Rates of change

One common misunderstanding about how the current global warming differs from past episodes of warming is the rate of warming.  In this post, I'll show how the rate over the past 30 years stacks up with two of the better-known rates from geologic history.

Past 30 years (1983-2013) rate ± standard error:
UAH: +0.015379 ± 0.003783ºC per year
GISS: +0.015505 ± 0.002491ºC per year
NCDC: +0.014454 ± 0.002489ºC per year
HadCRUT4: +0.014896 ± 0.002824ºC per year

Depending on the data set, the rate of the last 30 years ranges from 0.014454ºC per year up to 0.015505ºC per year.  When I average the four data sets together then calculate the rate, the result is +0.014692 ± 0.003070ºC per year for the last 30 years.

For the geologic rates, let's start with the most recent and work backwards in time.

Over the 5,000 years since the end of the Holocene Climatic Optimum, the Earth slowly cooled by 0.7ºC (Marcott et al. 2013).  That's an average rate of  -0.00014ºC per year.  The current rate is 104x faster than the rate over the previous 5,000 years.

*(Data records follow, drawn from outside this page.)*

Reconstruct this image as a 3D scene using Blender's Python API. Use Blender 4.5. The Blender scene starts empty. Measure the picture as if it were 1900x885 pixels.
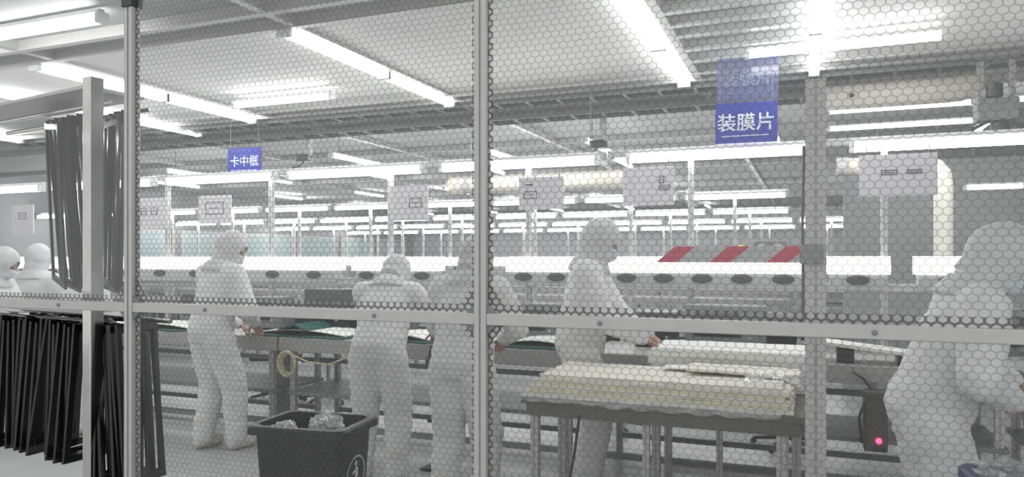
import bpy, bmesh, math, random
from mathutils import Vector, Matrix, noise
random.seed(7)
PI = math.pi
scn = bpy.context.scene
C = scn.collection

# ------------------------------------------------------------------ camera
CAM_Z = 1.54
YAW = math.radians(21.8)
cam_d = bpy.data.cameras.new('camera'); cam = bpy.data.objects.new('camera', cam_d); C.objects.link(cam)
cam.location = (0, 0, CAM_Z); cam.rotation_euler = (PI / 2, 0, YAW)
cam_d.sensor_width = 36; cam_d.lens = 36 * 1372 / 1900
cam_d.shift_y = (478 - 442.5) / 1900
cam_d.clip_start = 0.05; cam_d.clip_end = 200
scn.camera = cam
scn.view_settings.view_transform = 'Standard'
try: scn.view_settings.look = 'None'
except Exception: pass
scn.view_settings.gamma = 1; scn.view_settings.use_curve_mapping = False
scn.view_settings.exposure = 0.75
try:
    scn.cycles.transparent_max_bounces = 24
    scn.cycles.max_bounces = 8
    scn.cycles.diffuse_bounces = 5
    scn.cycles.sample_clamp_indirect = 6
    scn.cycles.use_denoising = True
except Exception: pass

# ------------------------------------------------------------------ materials
def mat(name, col, rough=0.5, metal=0.0, var=0.0, scale=8.0, spec=0.5, emit=None, es=0.0, bump=0.0, bscale=60.0):
    m = bpy.data.materials.new(name); m.use_nodes = True
    nt = m.node_tree; b = nt.nodes['Principled BSDF']
    b.inputs['Base Color'].default_value = (*col, 1); b.inputs['Roughness'].default_value = rough
    b.inputs['Metallic'].default_value = metal
    b.inputs['Specular IOR Level'].default_value = spec
    if emit:
        b.inputs['Emission Color'].default_value = (*emit, 1); b.inputs['Emission Strength'].default_value = es
    if var or bump:
        tc = nt.nodes.new('ShaderNodeTexCoord')
    if var:
        n = nt.nodes.new('ShaderNodeTexNoise'); n.inputs['Scale'].default_value = scale; n.inputs['Detail'].default_value = 5
        nt.links.new(tc.outputs['Object'], n.inputs['Vector'])
        r = nt.nodes.new('ShaderNodeMapRange')
        r.inputs['From Min'].default_value = .3; r.inputs['From Max'].default_value = .7
        r.inputs['To Min'].default_value = 1 - var; r.inputs['To Max'].default_value = 1 + var
        nt.links.new(n.outputs['Fac'], r.inputs['Value'])
        mx = nt.nodes.new('ShaderNodeVectorMath'); mx.operation = 'SCALE'; mx.inputs[0].default_value = col
        nt.links.new(r.outputs['Result'], mx.inputs['Scale'])
        nt.links.new(mx.outputs['Vector'], b.inputs['Base Color'])
    if bump:
        n2 = nt.nodes.new('ShaderNodeTexNoise'); n2.inputs['Scale'].default_value = bscale; n2.inputs['Detail'].default_value = 4
        nt.links.new(tc.outputs['Object'], n2.inputs['Vector'])
        bp = nt.nodes.new('ShaderNodeBump'); bp.inputs['Strength'].default_value = bump; bp.inputs['Distance'].default_value = .01
        nt.links.new(n2.outputs['Fac'], bp.inputs['Height']); nt.links.new(bp.outputs['Normal'], b.inputs['Normal'])
    return m

M = dict(
    floor=mat('grey_epoxy', (.46, .465, .465), .35, 0, .10, 1.2),
    ceil=mat('grey_ceiling', (.40, .405, .405), .6, 0, .06, 2),
    panel=mat('white_ceiling_panel', (.80, .80, .79), .6, 0, .03, 2),
    wall=mat('grey_wall', (.36, .365, .37), .55, 0, .04, 1.5),
    wallback=mat('pale_wall', (.62, .64, .65), .55, 0, .04, 1.5),
    teal=mat('teal_window', (.52, .64, .65), .15, 0, .05, 1),
    alu=mat('aluminium', (.50, .50, .495), .42, .25, .04, 30),
    aluw=mat('painted_aluminium', (.66, .665, .66), .45, .1, .03, 20),
    steel=mat('stainless_steel', (.58, .58, .57), .13, 1.0, .08, 14),
    dark=mat('dark_plastic', (.035, .036, .038), .35, 0, .2, 20),
    black=mat('black_plastic', (.010, .011, .011), .42, 0, .3, 15),
    gloss=mat('glossy_black_bezel', (.012, .012, .013), .18, 0, .2, 12),
    grey=mat('mid_grey', (.22, .225, .23), .5, 0, .08, 10),
    lgrey=mat('light_grey', (.52, .53, .53), .5, 0, .05, 10),
    apron=mat('bench_grey', (.38, .38, .375), .5, 0, .06, 10),
    tableedge=mat('table_edge', (.13, .128, .122), .5, 0, .12, 12),
    white=mat('white_plastic', (.82, .83, .83), .4, 0, .02, 10),
    board=mat('paper_board', (.70, .685, .735), .6, 0, .03, 10),
    suit=mat('suit_fabric', (.72, .72, .725), .75, 0, .05, 9, .3, bump=.35, bscale=24),
    hood=mat('hood_fabric', (.60, .60, .61), .75, 0, .06, 9, .3, bump=.3, bscale=30),
    boot=mat('boot_fabric', (.66, .65, .61), .7, 0, .08, 12),
    mask=mat('mask_fabric', (.62, .70, .72), .75, 0, .04, 20),
    skin=mat('skin', (.42, .25, .19), .55, 0, .08, 20),
    eye=mat('eye', (.03, .025, .02), .2),
    blue=mat('sign_blue', (.016, .04, .40), .25, 0, .05, 5),
    signw=mat('sign_white', (.75, .80, .88), .5),
    red=mat('stripe_red', (.60, .02, .075), .45, 0, .06, 20),
    foam=mat('cream_foam', (.80, .79, .71), .8, 0, .05, 12, .2),
    foamy=mat('yellowed_foam', (.72, .71, .52), .8, 0, .08, 12, .2),
    sheetw=mat('white_sheet', (.84, .84, .82), .6, 0, .03, 10),
    green=mat('green_mat', (.015, .10, .075), .55, 0, .12, 14),
    yellow=mat('yellow_plastic', (.72, .66, .05), .45),
    coil=mat('yellowed_cable', (.55, .54, .33), .5, 0, .1, 20),
    duct=mat('cream_duct', (.80, .78, .69), .4, 0, .03, 6),
    olive=mat('olive_case', (.075, .075, .055), .5, 0, .15, 20),
    bluebag=mat('blue_plastic', (.05, .06, .15), .4, 0, .1, 12),
    led=mat('red_led', (.4, .0, .0), .4, emit=(1, .02, .06), es=6),
    ink=mat('ink', (.10, .10, .12), .6),
)
def emission(name, col, s):
    m = bpy.data.materials.new(name); m.use_nodes = True
    nt = m.node_tree; nt.nodes.clear()
    e = nt.nodes.new('ShaderNodeEmission'); e.inputs[0].default_value = (*col, 1); e.inputs[1].default_value = s
    o = nt.nodes.new('ShaderNodeOutputMaterial'); nt.links.new(e.outputs[0], o.inputs[0]); return m
M['lamp'] = emission('tube_glow', (1, 1, 1), 8.0)
M['lampfar'] = emission('far_tube_glow', (1, 1, 1), 14.0)
M['lampslim'] = emission('slim_tube_glow', (1, 1, 1), 3.5)
M['lightbox'] = emission('light_box_glow', (1, .995, .98), .9)

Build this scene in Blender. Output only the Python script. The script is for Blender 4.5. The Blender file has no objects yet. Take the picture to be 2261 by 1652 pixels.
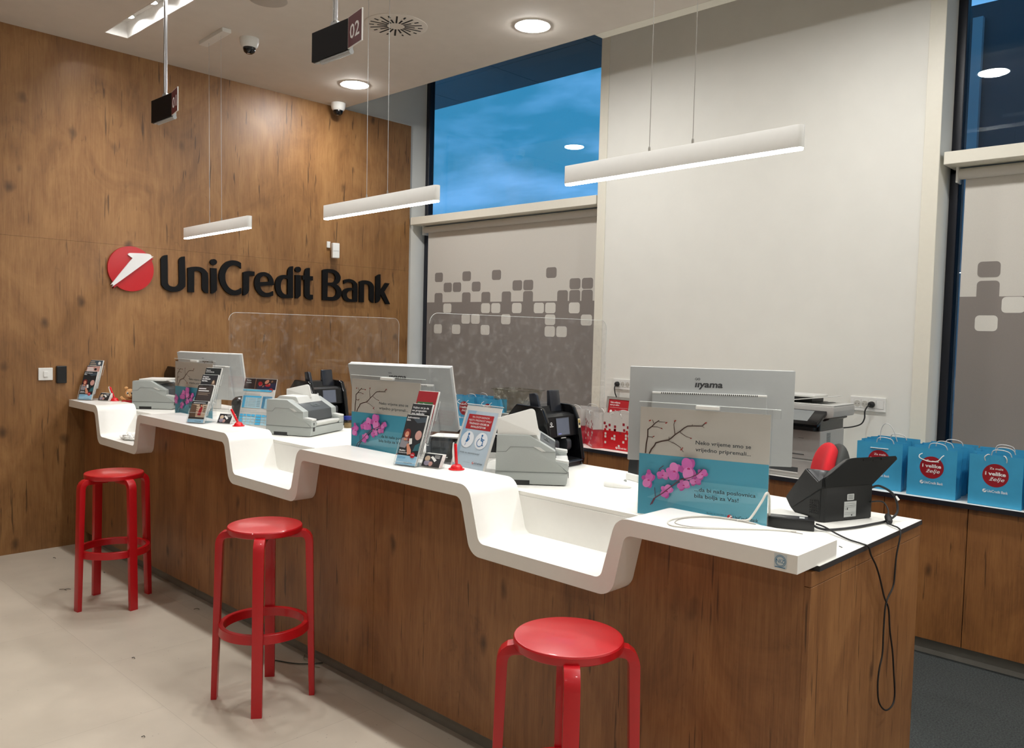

At the end of the last ice age, a process lasting between 22,000 to 11,000 BP, global temperatures rose an average of 3.5ºC over 8,000 years (Shakun et al. 2012).  That translates to an average of 0.0004375ºC per year, which means the average rate of change over the last 30 years is 33.5x faster than at the end of the last ice age.

During the Paleocene-Eocene Thermal Maximum (55 million years BP), global temperatures rose an average of 6.5ºC over 19,000 years (Cui et al. 2011).  This warming was triggered by a release of an average of 6.2 billion metric tons of CO2 per year.  In contrast, humans released the equivalent of 34.8 billion metric tons of CO2 (9.5 billion metric tons Carbon) in 2011 alone (Quéré et al. 2012).  Not only is the rate of CO2 release greater, the rate of change in temperature over the last 30 years is 43x greater than it was then.

Less well known but a subject of active research is the End-Triassic Mass Extinction 210 million years ago.  This extinction was a time when 50% of species went extinct due to a massive disruption of the carbon cycle and climate.  While I cannot find an estimate of the temperature change, the amount of CO2 has been estimated at 12 trillion metric tons of carbon over a period of 10,000 to 20,000 years (Ruhl et al. 2011), which averages out to between 0.6 billion metric tons and 1.2 billion metric tons per year, far lower than the 9.5 billion metric tons of carbon human activities released in 2011 alone.  The cause of that carbon release is disputed, with Ruhl et al. favoring methane clathrates whereas Blackburn et al. (2013) ascribed it to massive volcanic eruptions triggered as Pangea broke apart.

The lesson from examining geologic history is quite clear.  The current rate of temperature is simply far faster than what has been experienced in the past.  This graph of Holocene temperatures sums up that point nicely:

The only thing standing between us today and the major ecosystem changes, species extinctions, etc noted in the geologic record is time, as the current rate of change is more than fast enough to trigger such events if it continues.  Add in the fact that the Milankovitch cycles, which have been the primary drivers of the Ice Ages, are 6,000 years into a 29,000-year cooling phase (Imbrie and Imbrie 1980) and it's not too hard to see that the current warming is counter to the natural cycle and occurring too fast to be natural.